>> Begin DATA EXTRACT

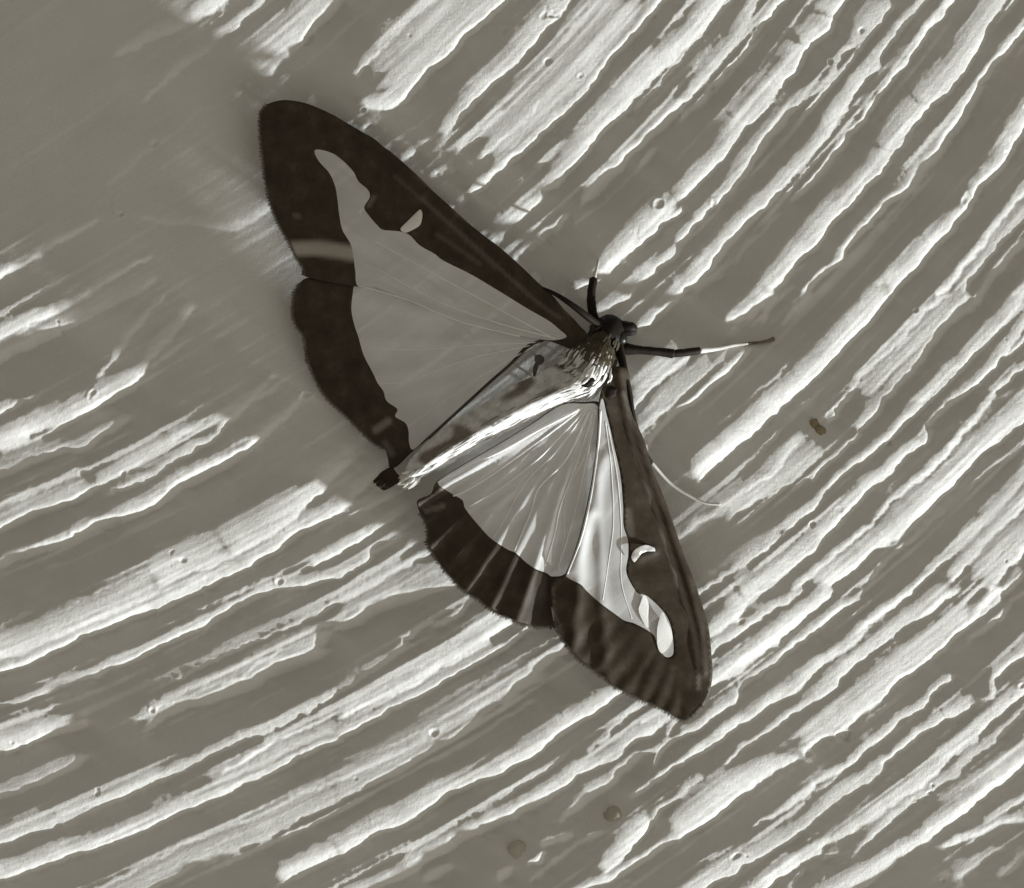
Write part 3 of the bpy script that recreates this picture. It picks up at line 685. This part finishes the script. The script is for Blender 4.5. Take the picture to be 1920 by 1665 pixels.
zl_h = lambda X, Y: B2 + base_l(X, Y) + fold(X, Y) - 3 + pl_l(X, Y) + ribs(X, Y) + rip2(X, Y)
FW_L = [(1150,690),(1168,688),(1179,700),(1185,750),(1190,784),(1207,823),(1214,845),(1223,878),(1241,922),(1255,959),(1270,1003),(1283,1042),(1299,1081),(1314,1126),(1328,1173),(1334,1225),(1336,1263),(1331,1295),(1318,1323),(1296,1346),(1280,1352),(1255,1338),(1227,1323),(1202,1313),(1179,1301),(1152,1288),(1131,1270),(1106,1252),(1086,1237),(1068,1217),(1053,1195),(1043,1174),(1036,1137),(1033,1105),(1038,1088),(1052,1082),(1062,1071),(1085,1008),(1106,917),(1119,826),(1122,760),(1132,720)]
PANE_FL = [(1130,748),(1137,776),(1143,800),(1153,844),(1163,891),(1168,946),(1169,985),(1177,1012),(1178,1040),(1174,1070),(1182,1092),(1196,1112),(1214,1118),(1244,1147),(1258,1175),(1263,1217),(1259,1230),(1247,1231),(1233,1212),(1225,1190),(1192,1170),(1172,1164),(1157,1154),(1126,1131),(1101,1109),(1089,1096),(1066,1084),(1064,1072),(1087,1008),(1108,917),(1121,826),(1124,770)]
HW_L = [(1091,754),(1130,760),(1126,830),(1112,920),(1092,1010),(1068,1072),(1058,1100),(1060,1140),(1062,1176),(1041,1175),(1005,1175),(974,1169),(955,1159),(927,1148),(898,1125),(875,1112),(843,1081),(817,1047),(802,1021),(800,987),(787,961),(783,938),(807,927),(815,908),(829,895),(881,863),(941,828),(1001,791),(1051,758.5)]
PANE_HL = [(1092,757),(1122,764),(1122,830),(1108,920),(1088,1010),(1064,1071),(1036,1081),(1026,1075),(1005,1067),(987,1055),(966,1036),(953,1031),(921,1010),(901,989),(888,974),(872,953),(867,938),(849,927),(835,918),(822,908),(830,896),(882,864),(942,829),(1002,792),(1052,760)]
h_l = wing('hindwing', HW_L, [PANE_HL], zl_h, 'brightly lit hindwing with pearly fan of veins and brown margin', tones=[([(800,958),(830,948)], 5, .35), ([(845,915),(830,918)], 4, .3)], seed=5)
f_l = wing('forewing', FW_L, [PANE_FL], zl_f, 'brightly lit forewing with glossy brown border and white crescent', tones=[([(1168,740),(1185,820),(1212,900),(1240,985),(1270,1080),(1300,1180),(1310,1240)], 5.0, .34), ([(1310,1230),(1310,1290)], 3.5, .32), ([(1176,960),(1182,1000)], 8, .2), ([(1036,1100),(1040,1150),(1055,1190)], 3, .2)], seed=6)
for p, r in (([(1118,768),(1100,860),(1078,960),(1045,1070)], 2.0), ([(1112,775),(1080,870),(1050,950),(1040,1000),(1022,1060)], 2.2), ([(1105,772),(1062,860),(1010,915),(995,960),(965,1032)], 2.4), ([(1100,770),(1040,850),(985,905),(940,985),(925,1008)], 1.8), ([(1098,768),(1020,850),(960,900),(905,935),(880,950)], 2.0), ([(1092,766),(1000,835),(930,885),(870,922),(850,930)], 2.4), ([(1088,766),(1010,806),(950,840),(880,874),(822,905)], 3.2), ([(1110,780),(1098,850),(1062,925),(1058,1000),(1048,1065)], 1.4)):
    vein(h_l, p, zl_h, r, r * .7)
for p, r in (([(1126,770),(1122,830),(1110,920),(1090,1008),(1064,1076)], 2.4), ([(1135,790),(1146,880),(1150,980),(1140,1060),(1130,1125)], 1.2), ([(1140,800),(1158,900),(1165,1000),(1165,1090),(1185,1160)], 1.2)):
    vein(f_l, p, zl_f, r, r * .7)
fringe(f_l, [(1318,1323),(1296,1346),(1280,1352),(1255,1338),(1227,1323),(1202,1313),(1179,1301),(1152,1288),(1131,1270),(1106,1252),(1086,1237),(1068,1217),(1053,1195),(1043,1174),(1036,1137)], zl_f, 23, 7)
fringe(h_l, [(1041,1175),(1005,1175),(974,1169),(955,1159),(927,1148),(898,1125),(875,1112),(843,1081),(817,1047),(802,1021),(800,987),(787,961)], zl_h, 24, 7)
patch('white_crescent', [(1184,1046),(1187,1035),(1196,1027),(1210,1022),(1222,1025),(1236,1033),(1221,1032),(1205,1037),(1195,1044),(1190,1054)], zl_f, M_WHITE, f_l, lift=4, dome=2, tilt=.3)

for q in ([(1208,1116),(1216,1131),(1216,1157),(1223,1187),(1212,1177),(1198,1147),(1201,1131)], [(1242,1148),(1250,1162),(1260,1187),(1261,1224),(1250,1230),(1236,1220),(1232,1200),(1233,1174)]):
    patch('painted_glint', q, zl_f, M_WHITE, f_l, lift=2.2, dome=.6, tilt=.14)  # glints on the clear pane, painted as white patches

# ---- body: head, thorax and abdomen in one skin ----
B3 = low(1050, 740)
prof = [ # x, y, height of axis, half width, half height
 (1168,603,52,3,3),(1163,606,53,16,15),(1153,612,55,27,24),(1142,622,57,32,28),(1134,634,60,28,26),(1126,648,66,34,34),(1118,664,72,43,44),(1108,682,76,47,52),(1096,700,78,44,54),(1075,712,78,40,50),(1048,722,76,38,45),(1015,738,74,37,42),(980,755,71,36,41),(940,777,68,35,41),(900,799,65,33,40),(862,821,62,31,38),(830,841,59,28,35),(804,860,56,24,31),(784,876,52,20,25),(768,890,48,12,13),(758,898,46,3,3)]
C = spline(prof, 5.0)
rnd = random.Random(11); bm = bmesh.new(); lay = bm.verts.layers.float_color.new('tint'); rings = []; NS = 40
def mixc(a, b, t): t = min(1, max(0, t)); return [a[i] + (b[i] - a[i]) * t for i in range(3)]
tn = lambda x, y, k: .5 + .5 * math.sin(x * k + 1.7 * math.sin(y * k * 1.3)) * math.sin(y * k * .9 + 1.1 * math.sin(x * k * .7))
for i, c in enumerate(C):
    p = np.array(C[min(i + 1, len(C) - 1)][:2]) - np.array(C[max(i - 1, 0)][:2]); p /= np.linalg.norm(p)
    nx, ny = -p[1], p[0]; ring = []; f = i / (len(C) - 1)
    for k in range(NS):
        a = 2 * math.pi * k / NS; ca, sa = math.cos(a), math.sin(a)
        seg = 1 + (.045 * abs(math.sin((f - .45) * 42)) if f > .45 else 0)
        fz = 1 + rnd.uniform(-.03, .03) * (1 if f < .4 else .35)
        keel = min(1, max(0, (f - .17) / .08)); q = ca * (-1 if ny > 0 else 1); q = -q    # the abdomen has a keel towards its right side
        sa2 = sa if sa < 0 else sa * (1 - keel) + keel * (1 - abs((q - .25) / (.75 if q > .25 else 1.25)) ** 1.15)
        x = c[0] + nx * ca * c[3] * seg * fz; y = c[1] + ny * ca * c[3] * seg * fz
        h = B3 + c[2] + sa2 * c[4] * seg * fz
        v = bm.verts.new(at(x, y, h))
        white, brown, dark, grey = (.80, .80, .79), (.23, .20, .17), (.014, .011, .009), (.52, .50, .46)
        if f < .085: t = dark
        elif f < .16: t = mixc(dark, (.075, .06, .035), (f - .085) / .03 + .3 * (tn(x, y, .2) - .5))
        elif f < .20: t = mixc((.075, .06, .035), (.10, .09, .075), (f - .16) / .04)
        elif f < .27: t = mixc((.10, .09, .075), white, (f - .20) / .03 + .5 * (tn(x, y, .16) - .5))
        else:
            t = mixc(white, grey, .5 * tn(x, y, .11))
            patchy = tn(x + 40, y, .052) * (1 if q < .2 else .25)
            t = mixc(t, brown, (patchy - .62) * 4)
        if .93 < f: t = mixc(t, white, (f - .93) * 20)
        v[lay] = (*t, 1); ring.append(v)
    rings.append(ring)
for a, b in zip(rings[:-1], rings[1:]):
    for k in range(NS): bm.faces.new((a[k], a[(k + 1) % NS], b[(k + 1) % NS], b[k]))
bm.faces.new(rings[0]); bm.faces.new(rings[-1]); bmesh.ops.recalc_face_normals(bm, faces=bm.faces)
axis_pts = [at(c[0], c[1], B3 + c[2]) for c in C]; me = bpy.data.meshes.new('body'); rings = [[v.co.copy() for v in q] for q in rings]; bm.to_mesh(me); bm.free()
body = link('body', me, M_BODY, moth); body['label'] = 'dark head, scaly thorax and white-sided abdomen'

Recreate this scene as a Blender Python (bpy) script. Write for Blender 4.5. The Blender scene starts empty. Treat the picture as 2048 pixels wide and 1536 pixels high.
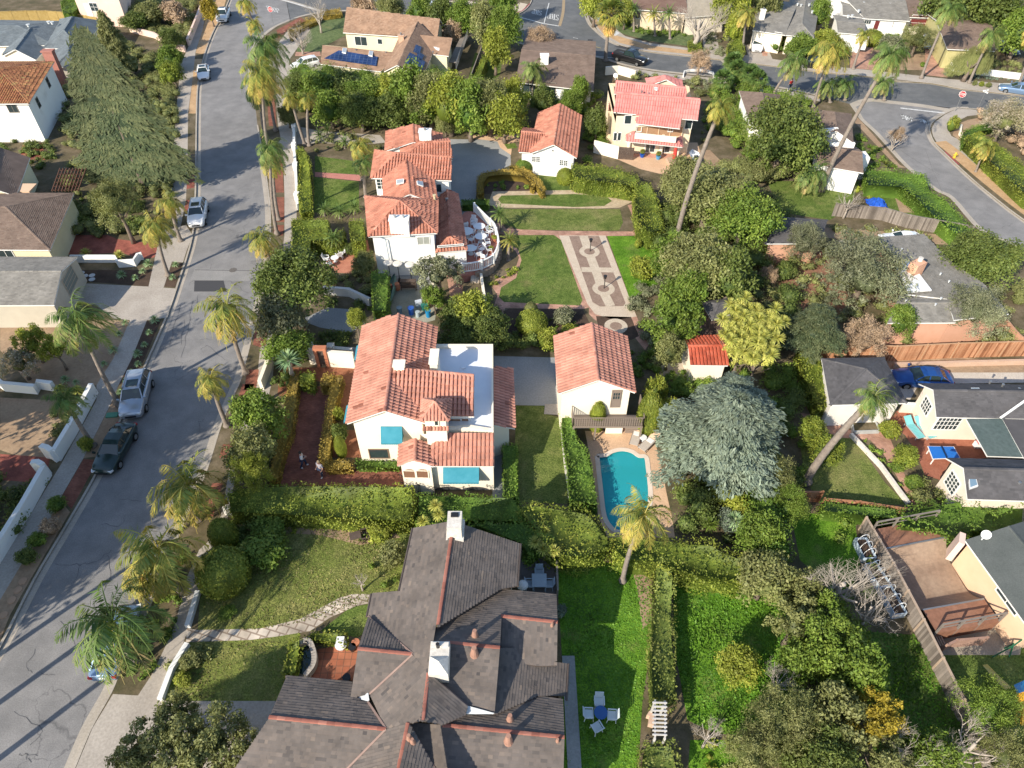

>> End DATA EXTRACT

▶ REQUIRED WORK:
In the records above, locate each line with the word "Write". Copy all such lines.

▶ CORRECT RESPONSE:
Write part 3 of the bpy script that recreates this picture. It picks up at line 685. This part finishes the script. The script is for Blender 4.5. Take the picture to be 1920 by 1665 pixels.
Recreate this scene as a Blender Python (bpy) script. Write for Blender 4.5. The Blender scene starts empty. Treat the picture as 2048 pixels wide and 1536 pixels high.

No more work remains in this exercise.